After the settlement the plaintiff moved promptly to procure a corrected apportionment of loss, and on August 2 a new apportionment was made. All the insurers agreed to it, and Welpton agreed, for the Subscribers that payment would be made accordingly. The court found Welpton was authorized to do this, and the finding is conclusive here. So far as the record shows, the effect on the newi policy, just a month old, was overlooked. If the Subscribers had chosen to pay, no doubt the procedure would have been to cancel the policy and issue another for the correct amount, or, if plaintiff chose to keep the policy, make an adjustment of premium. Instead of paying, the Subscribers chose to repudiate their agreement and forced plaintiff to sue for the balance of a sum about which there' should have been no controversy, and about which there probably would not have been controversy if the expert Welpton had acted fairly in the first place. The Subscribers denied all liability, claimed the loss had been settled and had been paid, and pleaded that the expired policy had afforded protection according to its terms. Plaintiff was entitled to the protection of insurance for more than $30,000 *392of the $40,000 stated in the policy, and in view of the attitude of the Subscribers, tender of premium for the excess insurance was -not required in order to qualify plaintiff to meet the defense of settlement by impeaching the settlement.

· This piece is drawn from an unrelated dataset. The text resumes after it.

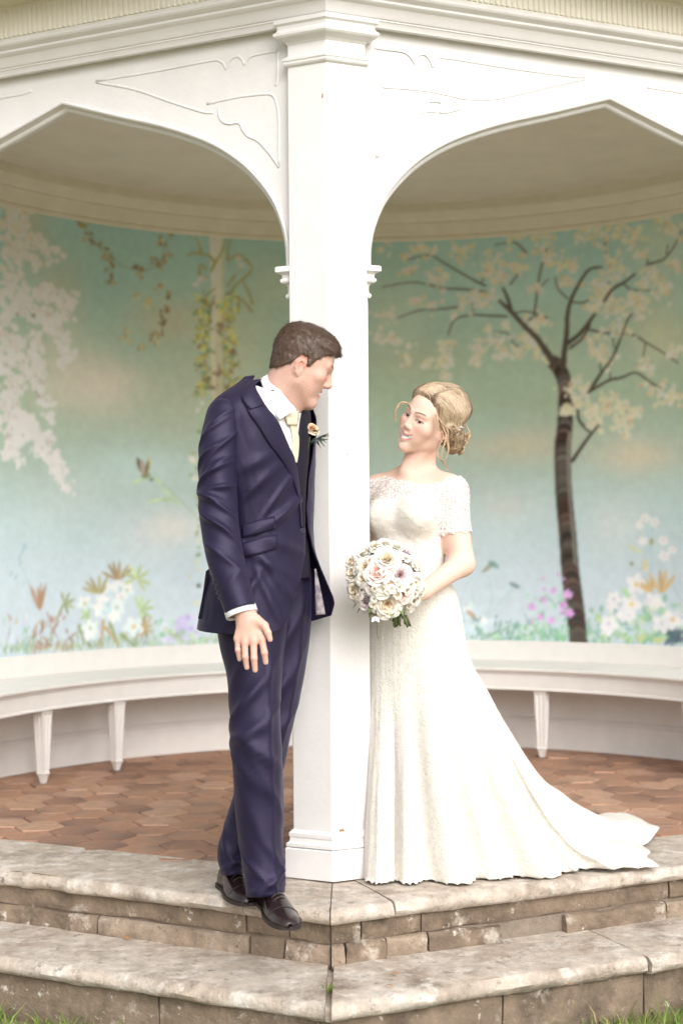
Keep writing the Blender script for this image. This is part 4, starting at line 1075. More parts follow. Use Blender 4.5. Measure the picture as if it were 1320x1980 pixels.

Plaintiff was not estopped to maintain the action because it collected what it could with intention to get more if possible. The Subscribers did not change their position for the worse in making the settlement. They owed all they paid — and much more.

The result of the foregoing is, the defense of estoppel was without merit.

Enough has been said to dispose of the appeals, and this opinion may not be extended further.

The appeals of Warner Reciprocal Insurers and Lansing B. Warner, Incorporated, are dismissed. The judgment against Wholesale Grocery Subscribers is affirmed.